Es gab vielleicht den ein oder anderen Fall. Aber vor allem erpressten diese Leute Schutzgeld und bedrohten Geschäftsleute.

Ist Ihnen der Fall des Mallorquiners Tomeu bekannt, der einst am Ballermann ein Lokal betrieb, das Schutzgeld nicht zahlen wollte, deshalb zunehmend Probleme mit den Rockern bekam und irgendwann aufgab und seinen Laden zusperrte?

Ich habe davon gehört. Angeblich hat der Mann aus Angst die Insel verlassen. Ob das alles stimmt, weiß ich nicht. Eine Anzeige jedenfalls liegt nicht vor. Wir wollen diesen Mann nun ausfindig machen, um herauszufinden, ob das stimmt. Uns wäre wichtig, dass er eine Aussage macht.

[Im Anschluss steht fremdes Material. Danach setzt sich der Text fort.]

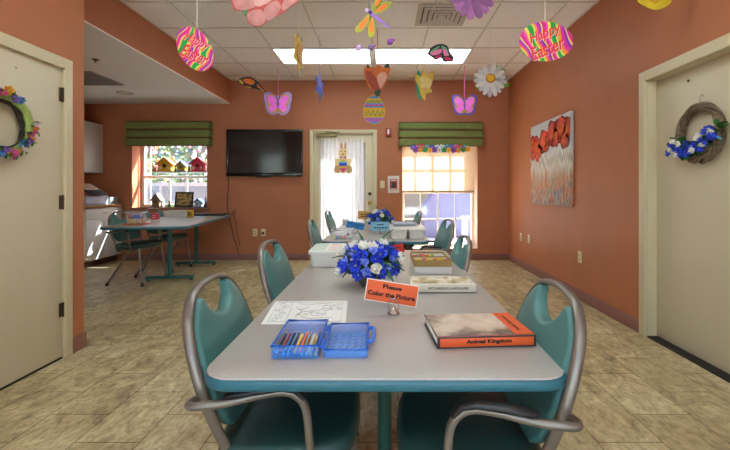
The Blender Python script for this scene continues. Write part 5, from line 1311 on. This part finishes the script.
b.span((-w, -.012, 0), (w, .008, t_), .003); b.span((-w, -.012, H - t_), (w, .008, H), .003); b.span((-w, -.012, t_), (-w + t_, .008, H - t_), .003); b.span((w - t_, -.012, t_), (w, .008, H - t_), .003); b.build('frame', mat('dark_wood_frame', '#3a2f22', .5), pf)
pm, nt, bs_ = nodemat('dim_landscape_print'); v = mapping(nt, (1, 1, 1.6)); n = nt.nodes.new('ShaderNodeTexNoise'); n.inputs['Scale'].default_value = 13; n.inputs['Detail'].default_value = 3; nt.links.new(v, n.inputs['Vector']); r = ramp(nt, [(.35, '#2f3a2a'), (.47, '#6f6a48'), (.55, '#c9a65a'), (.62, '#8a4f3a'), (.72, '#d8cfae')]); nt.links.new(n.outputs['Fac'], r.inputs['Fac']); nt.links.new(r.outputs['Color'], bs_.inputs['Base Color'])
MB().span((-w + t_ - .002, -.004, t_ - .002), (w - t_ + .002, .002, H - t_ + .002)).build('print', pm, pf, smooth=0)

# ------------------------------------------------------------------ outdoors
BOUNCE = mat('pale_bounce_ground', '#e6e4e0', .8, var=.06, vscale=2)
struct(MB().span((-12, -14, -.2), (9, YR - .2, -.05)), 'ground_rear_bounce', BOUNCE, smooth=0)  # unseen pale ground added to bounce sunlight in through the rear openings
struct(MB().span((-9, YB + .3, -.2), (7, 15, -.02)), 'ground_courtyard', mat('pale_paving', '#dedad2', .85, var=.08, vscale=2), smooth=0)
struct(MB().span((-9, 12.2, -.02), (7, 12.4, 3.4)), 'wall_courtyard', mat('cream_stucco', '#8a7c68', .85, var=.05, vscale=3), smooth=0)
# tall fitted cover outside the shaded window
cv = MB(); Yc = 9.7
prof = [(425, 240), (423.8, 206), (434.5, 191), (446, 177), (474, 177), (475.5, 240)]
cx_ = wx(449, Yc)
cv.prism([(wx(a, Yc) - cx_, max(-.019, wz(b_, Yc))) for a, b_ in prof], -.3, .35, bev=.05, seg=3)
o = cv.build('patio_cover', mat('blue_grey_cover_fabric', '#6c7090', .85, var=.08, vscale=9, bump=.3, bscale=30)); o.location = (cx_, Yc + .3, 0); tag(o, 'blue-grey fabric cover over patio furniture outside the shaded window', 'furniture cover')
# low white garden table
gc = thing('garden_table', 'low white garden table beside the blue-grey cover outside the shaded window', 'table', (wx(473, 7.7), 7.7, -.02)); GW = mat('white_resin', '#d6d4d0', .5)
MB().box((0, 0, .6), (.4, .4, .04), .012).build('tabletop', GW, gc)
for dx in (-.16, .16):
    for dy in (-.16, .16): MB().tube([(dx, dy, 0), (dx * .95, dy * .95, .585)], .024, 8).build('leg', GW, gc)
# garden outside the birdhouse window: slatted blue-grey screen, flowering shrubs
fn = thing('garden_screen', 'blue-grey panelled screen outside the birdhouse window', 'screen', (-4.4, 8.6, -.02)); SC = mat('blue_grey_screen', '#6f8292', .6, var=.1, vscale=3)
MB().span((-1.3, 0, 0), (1.9, .03, 1.22)).build('panel', SC, fn)
for k_ in range(7): MB().span((-1.3 + .53 * k_, -.04, -.02), (-1.24 + .53 * k_, .0, 1.3), .004).build('post', mat('pale_post', '#9aa4aa', .6), fn)
MB().span((-1.3, -.045, 1.2), (1.95, .05, 1.27), .004).build('top_rail', mat('pale_post', ''), fn)
leafc = [mat('shrub_green', '#41662f', .7, var=.3, vscale=3), mat('shrub_pale', '#7f9a68', .7, var=.25, vscale=3), mat('shrub_blue', '#5f7a80', .7, var=.25, vscale=3)]
bloss = [mat('shrub_bloom_pink', '#d87a8a', .7), mat('shrub_bloom_orange', '#dd9a5a', .7), mat('shrub_bloom_white', '#ece8e6', .7)]
for i, (x, y, zz, R_, lab) in enumerate(((-5.6, 10.0, 1.3, .75, 'flowering shrub seen beyond the yellow birdhouse, by the window jamb'), (-4.75, 9.7, 1.45, .8, 'flowering shrub seen beyond the blue-roofed birdhouse'), (-3.9, 10.0, 1.35, .75, 'flowering shrub seen beyond the red birdhouse'), (-6.6, 10.3, 1.3, .9, 'flowering shrub beyond the window shelf end'))):
    t = thing('garden_shrub', lab, 'shrub', (x, y, -.02), 0, 'flowering shrubs outside the birdhouse window'); rr = random.Random(40 + i)
    b = MB(); b.tube([(0, 0, 0), (.03, 0, .4), (0, .02, zz)], [.04, .035, .02], 8); b.build('trunk', TWIG, t)
    b = MB()
    for k_ in range(420):
        d = Vector((rr.gauss(0, 1), rr.gauss(0, 1), rr.gauss(0, 1))).normalized() * R_ * rr.uniform(.45, 1) ** .6
        c0 = Vector((d.x, d.y, zz + d.z * 1.1)); b.mi = rr.choice((0, 0, 1, 1, 2))
        dd = Vector((rr.uniform(-1, 1), rr.uniform(-1, 1), rr.uniform(-.6, 1))).normalized(); L = rr.uniform(.08, .15)
        s_ = dd.orthogonal().normalized() * L * .32
        b.bm.faces.ensure_lookup_table() if False else None
        vs = [b.bm.verts.new(c0), b.bm.verts.new(c0 + dd * L * .5 + s_), b.bm.verts.new(c0 + dd * L), b.bm.verts.new(c0 + dd * L * .5 - s_)]; f = b.bm.faces.new(vs); f.material_index = b.mi
    o = b.build('foliage', leafc, t, smooth=0); o['kind'] = 'stuff'
    b = MB()
    for k_ in range(70):
        d = Vector((rr.gauss(0, 1), rr.gauss(0, 1) - .8, rr.gauss(0, 1))).normalized() * R_ * rr.uniform(.85, 1.05); b.mi = rr.randrange(3)
        b.ball((d.x, d.y, zz + d.z * 1.1), rr.uniform(.03, .055), u=7, v=5)
    o = b.build('blossoms', bloss, t); o['kind'] = 'stuff'

# ------------------------------------------------------------------ camera, light
cam_d = bpy.data.cameras.new('camera'); cam = bpy.data.objects.new('camera', cam_d); COL.objects.link(cam); S.camera = cam
cam.location = (0, 0, CH); cam.rotation_euler = (PI / 2, 0, 0)
cam_d.sensor_fit = 'HORIZONTAL'; cam_d.sensor_width = 36; cam_d.lens = 36 * F / 730; cam_d.clip_start = .05
cam_d.shift_x = -(VX - 365) / 730; cam_d.shift_y = -(225 - VY) / 730
W = bpy.data.worlds.new('sky'); S.world = W; W.use_nodes = True; nt = W.node_tree
bg = nt.nodes['Background']; sky = nt.nodes.new('ShaderNodeTexSky'); sky.sky_type = 'NISHITA'; sky.sun_disc = False; sky.sun_elevation = math.radians(40); sky.sun_rotation = math.radians(45); sky.air_density = 1; sky.dust_density = 2
nt.links.new(sky.outputs[0], bg.inputs['Color']); bg.inputs['Strength'].default_value = .4
sun = bpy.data.lights.new('sun', 'SUN'); sun.energy = 20.; sun.angle = math.radians(1.); sun.color = (.9, .99, 1.06)
so = bpy.data.objects.new('sun', sun); COL.objects.link(so); so.rotation_euler = Vector((-.9, -.8, -1.2)).to_track_quat('-Z', 'Y').to_euler(); so.location = (6, 14, 8)
S.view_settings.view_transform = 'Standard'; S.view_settings.look = 'None'; S.view_settings.exposure = 1.5; S.view_settings.gamma = 1.; S.view_settings.use_curve_mapping = False
S.cycles.max_bounces = 10; S.cycles.diffuse_bounces = 6; S.cycles.transparent_max_bounces = 16; S.cycles.use_denoising = True; S.cycles.sample_clamp_indirect = 6; S.cycles.caustics_reflective = False; S.cycles.caustics_refractive = False
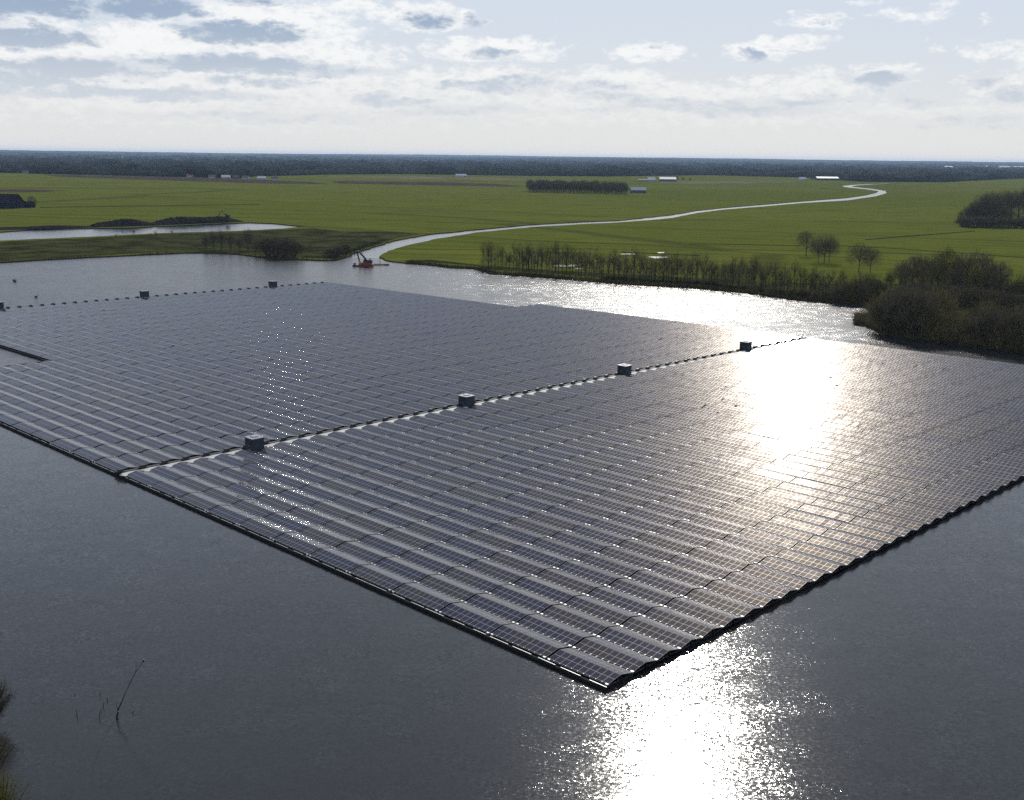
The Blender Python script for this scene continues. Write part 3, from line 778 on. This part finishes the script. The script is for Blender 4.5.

Wie lange wird es noch dauern, bis die Ermittlungen abgeschlossen sind?

Momentan ist ein ungünstiger Zeitpunkt, da alle im Urlaub sind. Ich denke, wir werden bis September oder Oktober alles ausgewertet haben. Dann legen wir dem Obersten Spanischen Gerichtshof in Madrid unseren Abschluss­bericht vor. Dieser entscheidet, ob er selbst ein Verfahren eröffnet oder aber den Strafprozess an einen anderen Gerichtshof delegiert. Vor Gericht werden sich diese Leute aber auf jeden Fall verantworten müssen - auch wenn es bis dahin noch Monate dauern kann.